È un momento difficile per Emmanuel Macron. Il presidente francese - malgrado un gradimento piuttosto basso, tornato da diverse settimane sotto il 50% - ha il sostegno dei suoi concittadini, nel confronto con i ferrovieri della Sncf, ai quali vuole ridurre una serie di istituti considerati come privilegi e, in ogni caso, poco sostenibili con i bilanci della compagnia pubblica. Un rischio però aleggia sulla presidenza: il possibile coagularsi delle proteste contro le sue riforme.
Avere il consenso dei francesi è un fattore importante, persino rassicurante per l’Eliseo: nel ’95 i ferrovieri inflissero una clamorosa sconfitta al primo ministro Alain Juppé, che si tradusse poi nella perdita della maggioranza da parte dei neogollisti del presidente Jacques Chirac: Lionel Jospin divenne premier nel ’97. In quell’occasione, fu il sostegno della popolazione, che sopportò i disagi degli scioperi e amplificò le proteste, a favorire la vittoria dei lavoratori.

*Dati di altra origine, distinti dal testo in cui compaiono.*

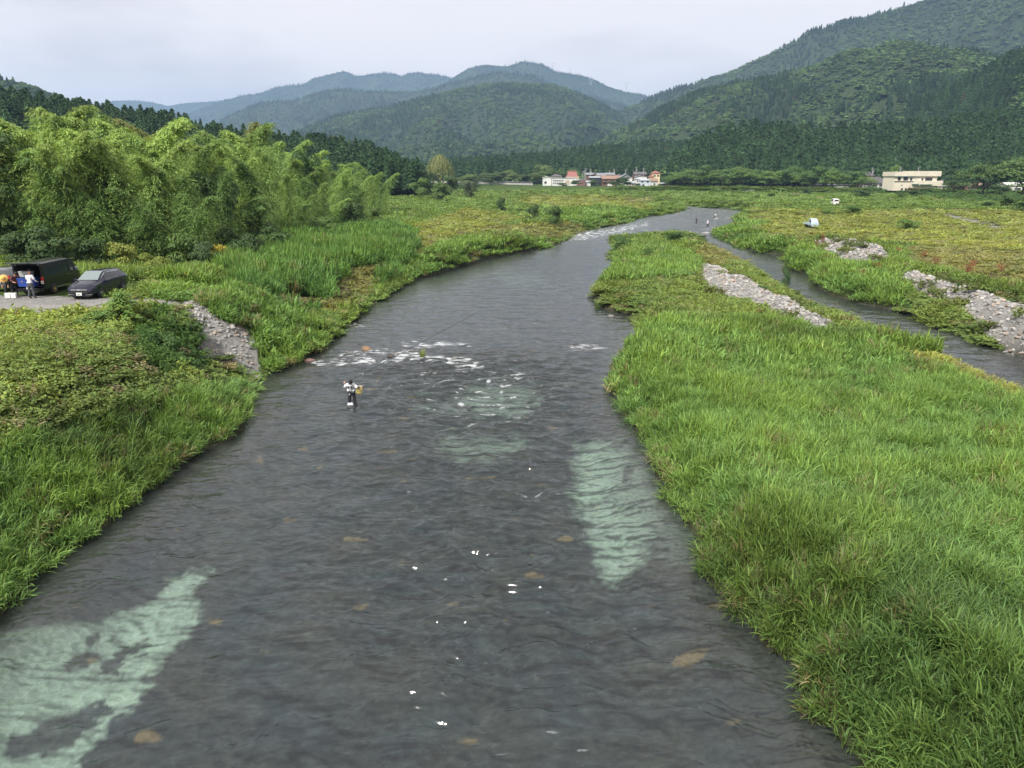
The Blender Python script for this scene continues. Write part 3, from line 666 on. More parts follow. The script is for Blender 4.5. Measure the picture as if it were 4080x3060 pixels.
for (poly, hh), dn_, s0, s1 in zip(HEAPS, (16, 12, 18), (.13, .14, .13), (.48, .6, .5)):
    w = np.array(poly); lo = w.min(0); hi = w.max(0); n_ = int(min(dn_*(hi[0]-lo[0])*(hi[1]-lo[1]), 60000)); x = rng.uniform(lo[0], hi[0], n_); y = rng.uniform(lo[1], hi[1], n_)
    k = inpoly(x+.5*vnoise(x, y, 54), y+.5*vnoise(x, y, 55), poly); x, y = x[k], y[k]; z, s = ground_z(x, y); q = s0+(s1-s0)*rng.uniform(0, 1, len(x))**3
    PP.append(np.stack([x, y, z+q*.12], 1)); QQ.append(q)
PP = np.concatenate(PP); QQ = np.concatenate(QQ); n = len(PP)
tn = np.array([.27, .265, .255])*rng.uniform(.6, 1.35, (n, 1)); wm = rng.uniform(0, 1, n) < .15; tn[wm] *= np.array([1.15, .95, .8])
scatter('gravel', C_ST, PP, np.stack([rng.normal(0, .25, n), rng.normal(0, .25, n), rng.uniform(0, 6.28, n)], 1), np.repeat(QQ[:, None], 3, 1)*rng.uniform(.8, 1.2, (n, 3)), rng.integers(0, 5, n), tn,
        'pale grey river cobbles heaped in bars and banks')

# ---------------------------------------------------------------- hills and their forest
M_HILL = mat('forest_floor', (.030, .045, .020), .95, var=.4, scale=.01, spec=.1)
T_CON = [template(f't_conifer{i}', conifer_parts(700+i, 1, .19, 260, .09), M_FOREST) for i in range(3)]
T_CRN = [template(f't_crown{i}', crown_parts(720+i, .5, .9, 9, 270, .13, .05), M_FOREST) for i in range(3)]
C_F = coll('forest_templates', T_CON+T_CRN)      # 0-2 conifer, 3-5 crown
HILLTOP = [0]
def hill(name, crest, yc, yf, zf, seed, gul, ntree, th_, conf, label, treelabel, nu=160, ntt=60, pw=1.1, spread=1.0, treehill=True, back=.35, tintm=1.0):
    cu = np.array([c[0] for c in crest], float); cvv = np.array([c[1] for c in crest], float)
    u = np.linspace(cu[0], cu[-1], nu); v = np.interp(u, cu, cvv)
    ycr = np.interp(u, [cu[0], cu[-1]], yc) if isinstance(yc, tuple) else np.full(nu, float(yc))
    yft = np.interp(u, [cu[0], cu[-1]], yf) if isinstance(yf, tuple) else np.full(nu, float(yf))
    C = np.array([PY(a, b, c) for a, b, c in zip(u, v, ycr)]); C[:, 2] -= th_*.75
    t = np.concatenate([np.linspace(-back, 0, 12)[:-1], np.linspace(0, 1, ntt)])
    T, I = np.meshgrid(t, np.arange(nu), indexing='ij')
    def surf(T, X0, Z0, Y0, YF):
        y = Y0+(YF-Y0)*T; x = X0*(1+(y/Y0-1)*np.where(T > 0, spread*.55, 1))
        z = np.where(T >= 0, zf+(Z0-zf)*(1-np.clip(T, 0, 1))**pw, Z0+(Z0-zf)*T*1.4)
        sc_ = max(abs(float(np.mean(yc)))*.085, 30)
        g1 = vnoise(x/sc_, y/sc_*.55, seed); g2 = vnoise(x/sc_*2.3, y/sc_*1.5, seed+5)
        w = np.sin(np.pi*np.clip(np.abs(T), 0, 1))**.8*np.maximum(Z0-zf, 0)
        return x, y, z-gul*w*(.85*np.abs(g1)+.35*np.abs(g2))
    X0 = C[I.astype(int), 0]; Z0 = C[I.astype(int), 2]; Y0 = ycr[I.astype(int)]; YF = yft[I.astype(int)]
    x, y, z = surf(T, X0, Z0, Y0, YF)
    me = mesh_np(name, np.stack([x, y, z], -1).reshape(-1, 3), grid_faces(*x.shape)[:, ::-1], None, True, [M_HILL])
    tag(link(name, me), label, kind='structure'); HILLTOP[0] = max(HILLTOP[0], float(z.max()))
    if not ntree: return
    g = np.random.default_rng(seed+99)
    Ti = g.uniform(-.04, 1, ntree); Ii = g.uniform(0, nu-1, ntree)
    # extra trees along the skyline
    ne = ntree//9; Ti[:ne] = g.normal(0, .008, ne)
    ip = lambda arr: np.interp(Ii, np.arange(nu), arr)
    x, y, z = surf(Ti, ip(C[:, 0]), ip(C[:, 2]), ip(ycr), ip(yft))
    u_, v_ = proj(x, y, z); k = (u_ > -120) & (u_ < 2330) & (z > zf-5); x, y, z, Ti = x[k], y[k], z[k], Ti[k]; n = len(x)
    pc = vnoise(x/(np.mean(yc)*.09), y/(np.mean(yc)*.09), seed+31)
    isc = (pc + g.normal(0, .25, n)) < (conf*1.6-.8)
    s = th_*g.uniform(.75, 1.25, n)
    id_ = np.where(isc, g.integers(0, 3, n), g.integers(3, 6, n))
    scl = np.stack([s, s, s], 1); scl[~isc] *= np.array([.95, .95, .62]); scl[isc] *= np.array([1.15, 1.15, 1.0])
    tn = np.where(isc[:, None], np.array([[.052, .100, .042]]), np.array([[.088, .145, .050]]))
    hv = vnoise(x/(np.mean(yc)*.03), y/(np.mean(yc)*.03), seed+77)
    tn = tn*(1+.35*hv[:, None])*g.uniform(.72, 1.32, (n, 1))*tintm
    br = g.uniform(0, 1, n) < .003; tn[br] = np.array([.10, .10, .05])
    scatter(treelabel[0], C_F, np.stack([x, y, z-s*.12], 1), np.stack([g.normal(0, .04, n), g.normal(0, .04, n), g.uniform(0, 6.28, n)], 1), scl, id_, tn, treelabel[1])
    HILLTOP[0] = max(HILLTOP[0], float((z+s*1.3).max()))

A_ = [(150,240),(220,222),(235,216),(270,214),(300,215),(325,218),(361,226),(402,220),(449,217),(469,216),(520,225)]
B_ = [(330,275),(408,245),(469,219),(521,203.6),(562,198.5),(598,185.6),(634,180.5),(655,179.4),(680,165),(706,158.8),(724,154.7),(742,149.6),(755,153.7),(770.5,161.4),(788.5,158.8),(809,155.8),(835,153.7),(866,161.4),(886,154.7),(902,153.2),(917,157.3),(938,157.3),(958,159.9),(976,166),(1100,190)]
C_ = [(930,195),(979,166),(1005,147),(1025,140.3),(1056,135.7),(1072,139.3),(1097,139.3),(1118,133),(1133,130),(1159,133),(1175,136.7),(1195,149.6),(1216,154.7),(1252,158.8),(1283,167.6),(1313.5,183),(1350,195),(1386,201),(1404,207),(1480,240)]
D_ = [(400,300),(464,263),(526,232),(567,216.5),(634,214),(675,201),(706,193),(737,188),(778,192),(840,192.3),(891,193.3),(933,185.6),(969,175),(1015,165),(1056,155),(1072,151),(1118,155),(1149,159),(1180,171),(1231,191),(1277.6,206),(1329,219),(1360,229),(1420,270)]
E_ = [(600,300),(686,262),(737,243),(840,227),(917,206),(989,185.6),(1046,175),(1097,173),(1159,175),(1200,178),(1231,188),(1267,206),(1303,222),(1334,240),(1357,258),(1380,285),(1420,330)]
F_ = [(1330,240),(1404,206),(1441,193.5),(1474,181),(1499,177),(1515,167),(1548,158.5),(1581,148),(1614,132),(1651,115),(1688,99),(1721,80),(1750,62),(1779,53.5),(1799,49),(1824,41),(1845,36),(1865,38),(1894,25),(1927,15.6),(1956,4),(1980,0),(2042,-25),(2212,-70),(2500,-120)]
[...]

Oggi la situazione sembra diversa: secondo un sondaggio Bva, citato dal Financial Times, un francese su quattro sostiene le riforme del settore ferroviario del primo ministro Édouard Philippe, e uno su tre è d’accordo a modificare lo status dei lavoratori; anche se altre rivelazioni indicano però che i sostenitori dei lavoratori siano intorno al 42-46%. Sembra in ogni caso avere la funzione di alimentare questo consenso tendenzialmente maggioritario la proposta di Macron di ridurre del 30% il numero dei parlamentari: in Francia, come altrove, è forte la sfiducia nei confronti delle élites politiche.
Gli scioperi, però, sono destinati a continuare. Il mondo sindacale francese è molto ben organizzato nelle sue proteste: i lavoratori della Sncf si asterranno dal lavoro, a scacchiera, fino a luglio: oggi e domani sono i prossimi appuntamenti ed è garantito solo un Tgv - il treno ad alta velocità - su cinque - segno di un’ampia partecipazione - e tre su quattro treni internazionali. Ai ferrovieri si affiancheranno, a turno, diverse altre categorie: dopo ieri, il 10 e 11 aprile, il 17 e il 18, il 23 e il 24 si fermeranno i lavoratori della Air France, che chiedono un aumento dei salari del 6%. Uno sciopero nazionale illimitato, anche in questo caso a scacchiera, è stato intanto proclamato dall’unione sindacale radicale Solidaire in tutto il settore pubblico, mentre la Cgt, il più agguerrito dei grandi sindacati, ha proposto alle altre organizzazioni uno sciopero generale per il 19 aprile.
Non sono questi disagi, per quanto fastidiosi, a inquietare Macron. Fin dall’inizio di questa - in fondo prevedibile - stagione di proteste, il vero rischio era una fusione tra le proteste sindacali e quelle studentesche che, come in passato, potrebbero trasformare il sostegno passivo oggi accordato a Macron dai francesi nel silenzio di una maggioranza in attesa degli eventi.
Gli studenti sono già mobilitati: sono ormai diverse le facoltà bloccate o in agitazione che chiedono le dimissioni del presidente. In due occasioni, al campus di Tolbiac, alla Sorbona, e alla facoltà di diritto di Montpellier ci sono stati anche casi di violenza: in entrambi i casi, gruppi di persone nascoste dai caschi hanno picchiato gli studenti con bastoni, manganelli e taser.
L’entourage del presidente cerca di ridimensionare questi eventi, che in effetti non sono ancora sufficientemente ampi da costituire una vera minaccia o un vero movimento sociale. Il rischio di un’escalation esiste, però. Il timore dei macroniani nasce dal fatto che il partito ha difficoltà a catturare il consenso proprio tra gli studenti. Il suo movimento, che si proponeva come “giovane” e “radicale”, sia pure di centro, è inoltre ormai percepito, rivela un sondaggio Ipsos, come un partito di destra - decisamente più di un anno fa - e questo crea qualche difficoltà a conquistare fiducia e consenso nelle università.